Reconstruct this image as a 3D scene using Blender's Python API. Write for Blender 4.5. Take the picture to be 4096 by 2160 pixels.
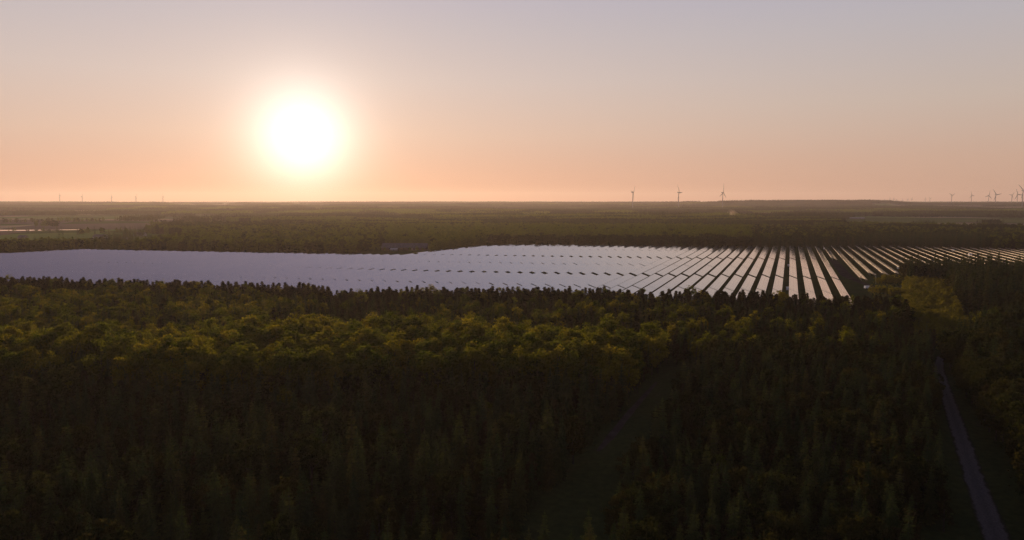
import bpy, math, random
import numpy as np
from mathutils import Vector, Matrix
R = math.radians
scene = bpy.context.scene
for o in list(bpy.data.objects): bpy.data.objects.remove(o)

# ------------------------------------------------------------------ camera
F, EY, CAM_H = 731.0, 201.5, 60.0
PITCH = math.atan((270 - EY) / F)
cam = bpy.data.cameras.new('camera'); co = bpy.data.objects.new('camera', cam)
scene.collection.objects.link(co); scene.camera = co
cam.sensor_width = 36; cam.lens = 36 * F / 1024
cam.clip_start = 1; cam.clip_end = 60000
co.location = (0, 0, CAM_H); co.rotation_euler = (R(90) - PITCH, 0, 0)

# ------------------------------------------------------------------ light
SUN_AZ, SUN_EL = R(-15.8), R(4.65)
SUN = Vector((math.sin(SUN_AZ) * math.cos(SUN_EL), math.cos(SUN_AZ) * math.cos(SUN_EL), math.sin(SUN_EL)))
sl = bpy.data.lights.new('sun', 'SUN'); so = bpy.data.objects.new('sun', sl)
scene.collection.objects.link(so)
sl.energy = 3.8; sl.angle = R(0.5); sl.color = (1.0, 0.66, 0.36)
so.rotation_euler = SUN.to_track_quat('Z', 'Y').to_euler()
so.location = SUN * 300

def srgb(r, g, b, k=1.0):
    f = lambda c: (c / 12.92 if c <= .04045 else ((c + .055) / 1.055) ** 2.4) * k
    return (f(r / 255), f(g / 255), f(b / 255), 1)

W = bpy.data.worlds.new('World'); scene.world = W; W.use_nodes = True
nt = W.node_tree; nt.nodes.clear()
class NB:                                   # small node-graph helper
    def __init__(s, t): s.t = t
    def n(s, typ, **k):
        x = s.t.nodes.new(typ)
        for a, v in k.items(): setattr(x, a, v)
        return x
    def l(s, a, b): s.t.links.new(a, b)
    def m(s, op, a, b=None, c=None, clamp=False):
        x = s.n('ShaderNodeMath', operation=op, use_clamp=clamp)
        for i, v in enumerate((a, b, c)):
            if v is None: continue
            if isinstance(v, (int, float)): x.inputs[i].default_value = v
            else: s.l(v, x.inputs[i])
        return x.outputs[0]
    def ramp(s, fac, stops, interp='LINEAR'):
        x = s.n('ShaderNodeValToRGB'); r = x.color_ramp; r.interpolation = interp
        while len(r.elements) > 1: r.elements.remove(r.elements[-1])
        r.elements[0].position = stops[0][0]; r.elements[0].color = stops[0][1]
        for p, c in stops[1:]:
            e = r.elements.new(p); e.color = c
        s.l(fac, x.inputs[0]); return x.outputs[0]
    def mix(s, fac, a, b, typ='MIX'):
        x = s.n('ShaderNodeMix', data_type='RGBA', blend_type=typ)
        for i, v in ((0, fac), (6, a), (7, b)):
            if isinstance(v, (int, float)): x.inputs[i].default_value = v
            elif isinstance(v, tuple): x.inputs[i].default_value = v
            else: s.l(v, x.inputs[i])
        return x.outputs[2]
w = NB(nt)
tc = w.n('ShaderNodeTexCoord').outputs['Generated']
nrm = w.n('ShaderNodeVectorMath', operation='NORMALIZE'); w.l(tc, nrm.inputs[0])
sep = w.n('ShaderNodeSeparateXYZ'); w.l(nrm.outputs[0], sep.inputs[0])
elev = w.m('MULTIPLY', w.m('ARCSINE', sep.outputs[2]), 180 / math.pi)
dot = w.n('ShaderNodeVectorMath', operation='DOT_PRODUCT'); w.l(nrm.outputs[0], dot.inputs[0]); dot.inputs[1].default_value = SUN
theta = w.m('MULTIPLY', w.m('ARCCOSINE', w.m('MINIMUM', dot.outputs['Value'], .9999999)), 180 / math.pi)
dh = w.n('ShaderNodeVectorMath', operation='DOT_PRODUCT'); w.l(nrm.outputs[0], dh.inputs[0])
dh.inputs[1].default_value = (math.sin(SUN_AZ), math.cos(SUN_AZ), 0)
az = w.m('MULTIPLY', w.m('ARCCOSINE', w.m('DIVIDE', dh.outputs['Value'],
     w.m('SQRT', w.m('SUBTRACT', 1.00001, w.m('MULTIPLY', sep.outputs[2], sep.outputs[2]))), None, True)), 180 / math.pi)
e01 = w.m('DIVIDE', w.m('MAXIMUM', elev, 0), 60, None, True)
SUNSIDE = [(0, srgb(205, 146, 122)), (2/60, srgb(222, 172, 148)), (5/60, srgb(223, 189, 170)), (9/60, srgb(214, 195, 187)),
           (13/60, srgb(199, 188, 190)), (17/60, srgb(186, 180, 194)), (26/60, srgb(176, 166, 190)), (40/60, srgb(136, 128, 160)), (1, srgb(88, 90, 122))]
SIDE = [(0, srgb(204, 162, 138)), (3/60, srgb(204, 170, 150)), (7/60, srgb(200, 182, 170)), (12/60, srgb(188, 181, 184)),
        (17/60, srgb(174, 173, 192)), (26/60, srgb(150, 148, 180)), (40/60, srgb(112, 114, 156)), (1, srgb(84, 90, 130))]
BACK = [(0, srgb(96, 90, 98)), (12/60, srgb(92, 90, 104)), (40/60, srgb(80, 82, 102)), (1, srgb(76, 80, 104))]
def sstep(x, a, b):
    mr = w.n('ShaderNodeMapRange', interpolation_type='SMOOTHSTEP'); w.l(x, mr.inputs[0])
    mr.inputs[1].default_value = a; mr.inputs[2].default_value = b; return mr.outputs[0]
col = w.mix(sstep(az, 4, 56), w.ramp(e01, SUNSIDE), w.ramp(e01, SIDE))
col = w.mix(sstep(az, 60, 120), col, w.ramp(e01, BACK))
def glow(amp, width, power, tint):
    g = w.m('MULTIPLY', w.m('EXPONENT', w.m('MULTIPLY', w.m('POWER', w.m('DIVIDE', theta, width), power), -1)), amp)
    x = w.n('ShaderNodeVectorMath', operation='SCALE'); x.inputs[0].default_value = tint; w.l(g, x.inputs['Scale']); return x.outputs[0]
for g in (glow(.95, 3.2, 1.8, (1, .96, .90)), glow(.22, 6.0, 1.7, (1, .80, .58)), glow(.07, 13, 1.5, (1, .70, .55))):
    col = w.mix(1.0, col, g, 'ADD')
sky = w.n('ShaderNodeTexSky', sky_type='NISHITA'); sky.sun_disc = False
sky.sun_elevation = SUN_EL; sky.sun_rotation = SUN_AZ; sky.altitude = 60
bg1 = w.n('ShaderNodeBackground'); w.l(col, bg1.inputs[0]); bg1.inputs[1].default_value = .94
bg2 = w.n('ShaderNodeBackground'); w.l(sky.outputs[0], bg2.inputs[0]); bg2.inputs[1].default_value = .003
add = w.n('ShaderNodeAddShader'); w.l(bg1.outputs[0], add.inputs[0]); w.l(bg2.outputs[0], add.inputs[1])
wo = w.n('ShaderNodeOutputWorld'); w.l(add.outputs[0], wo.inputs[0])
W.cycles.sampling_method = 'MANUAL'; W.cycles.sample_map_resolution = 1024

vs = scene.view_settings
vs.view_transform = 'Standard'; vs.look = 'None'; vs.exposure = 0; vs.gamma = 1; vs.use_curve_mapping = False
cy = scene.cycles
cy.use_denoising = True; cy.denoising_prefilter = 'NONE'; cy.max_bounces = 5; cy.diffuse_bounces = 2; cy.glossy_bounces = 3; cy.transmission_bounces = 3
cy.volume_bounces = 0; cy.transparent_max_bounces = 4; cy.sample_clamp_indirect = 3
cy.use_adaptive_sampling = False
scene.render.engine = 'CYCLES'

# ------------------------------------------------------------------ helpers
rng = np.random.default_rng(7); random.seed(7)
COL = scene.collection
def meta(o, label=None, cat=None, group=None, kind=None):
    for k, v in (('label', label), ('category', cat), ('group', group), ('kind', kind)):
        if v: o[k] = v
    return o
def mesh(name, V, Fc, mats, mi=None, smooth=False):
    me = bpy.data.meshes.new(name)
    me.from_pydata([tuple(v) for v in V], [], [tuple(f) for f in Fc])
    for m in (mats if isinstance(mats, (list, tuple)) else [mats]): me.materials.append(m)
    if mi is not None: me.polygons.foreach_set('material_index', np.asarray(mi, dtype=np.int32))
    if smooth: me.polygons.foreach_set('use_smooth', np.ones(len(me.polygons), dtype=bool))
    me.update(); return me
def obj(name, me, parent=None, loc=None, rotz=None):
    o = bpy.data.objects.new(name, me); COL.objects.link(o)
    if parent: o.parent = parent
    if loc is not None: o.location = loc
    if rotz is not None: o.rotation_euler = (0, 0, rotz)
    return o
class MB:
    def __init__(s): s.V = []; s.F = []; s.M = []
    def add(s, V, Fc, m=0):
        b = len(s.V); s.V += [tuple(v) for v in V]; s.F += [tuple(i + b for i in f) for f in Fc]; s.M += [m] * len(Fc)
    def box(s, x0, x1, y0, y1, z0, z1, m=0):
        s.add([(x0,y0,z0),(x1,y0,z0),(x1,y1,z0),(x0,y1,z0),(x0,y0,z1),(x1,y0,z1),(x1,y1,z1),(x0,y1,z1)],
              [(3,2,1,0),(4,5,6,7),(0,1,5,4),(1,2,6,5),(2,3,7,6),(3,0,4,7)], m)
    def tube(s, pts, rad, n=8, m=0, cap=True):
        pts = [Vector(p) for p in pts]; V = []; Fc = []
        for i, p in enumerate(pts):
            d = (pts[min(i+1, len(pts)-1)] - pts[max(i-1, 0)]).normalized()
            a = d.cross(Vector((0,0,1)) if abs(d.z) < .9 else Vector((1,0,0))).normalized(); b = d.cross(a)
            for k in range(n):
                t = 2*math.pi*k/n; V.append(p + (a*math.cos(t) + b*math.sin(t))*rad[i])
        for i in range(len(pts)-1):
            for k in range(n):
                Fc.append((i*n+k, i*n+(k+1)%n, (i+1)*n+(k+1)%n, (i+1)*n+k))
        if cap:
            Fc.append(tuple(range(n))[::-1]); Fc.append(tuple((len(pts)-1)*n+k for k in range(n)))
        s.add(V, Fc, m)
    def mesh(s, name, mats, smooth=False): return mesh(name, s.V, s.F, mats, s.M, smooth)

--

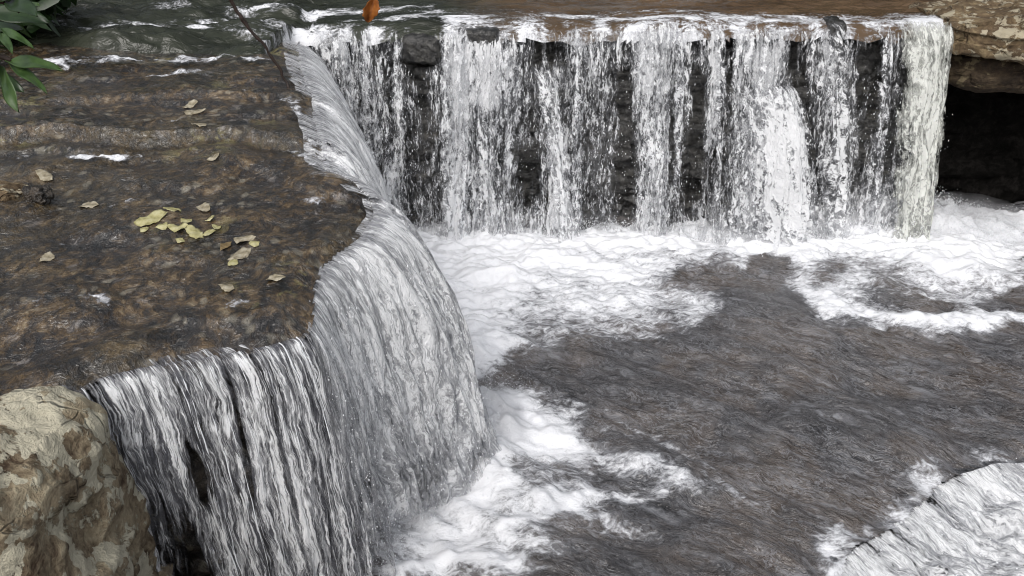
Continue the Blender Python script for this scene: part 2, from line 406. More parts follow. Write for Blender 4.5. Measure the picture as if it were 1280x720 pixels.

### What to work on
Your copy should hold only the lines from the one containing "Reconstruct this image" through the one containing "return (f(r /", word for word, with no pictures.

### Exercise output
Reconstruct this image as a 3D scene using Blender's Python API. Write for Blender 4.5. Take the picture to be 4096 by 2160 pixels.
import bpy, math, random
import numpy as np
from mathutils import Vector, Matrix
R = math.radians
scene = bpy.context.scene
for o in list(bpy.data.objects): bpy.data.objects.remove(o)

# ------------------------------------------------------------------ camera
F, EY, CAM_H = 731.0, 201.5, 60.0
PITCH = math.atan((270 - EY) / F)
cam = bpy.data.cameras.new('camera'); co = bpy.data.objects.new('camera', cam)
scene.collection.objects.link(co); scene.camera = co
cam.sensor_width = 36; cam.lens = 36 * F / 1024
cam.clip_start = 1; cam.clip_end = 60000
co.location = (0, 0, CAM_H); co.rotation_euler = (R(90) - PITCH, 0, 0)

# ------------------------------------------------------------------ light
SUN_AZ, SUN_EL = R(-15.8), R(4.65)
SUN = Vector((math.sin(SUN_AZ) * math.cos(SUN_EL), math.cos(SUN_AZ) * math.cos(SUN_EL), math.sin(SUN_EL)))
sl = bpy.data.lights.new('sun', 'SUN'); so = bpy.data.objects.new('sun', sl)
scene.collection.objects.link(so)
sl.energy = 3.8; sl.angle = R(0.5); sl.color = (1.0, 0.66, 0.36)
so.rotation_euler = SUN.to_track_quat('Z', 'Y').to_euler()
so.location = SUN * 300

def srgb(r, g, b, k=1.0):
    f = lambda c: (c / 12.92 if c <= .04045 else ((c + .055) / 1.055) ** 2.4) * k
    return (f(r / 255), f(g / 255), f(b / 255), 1)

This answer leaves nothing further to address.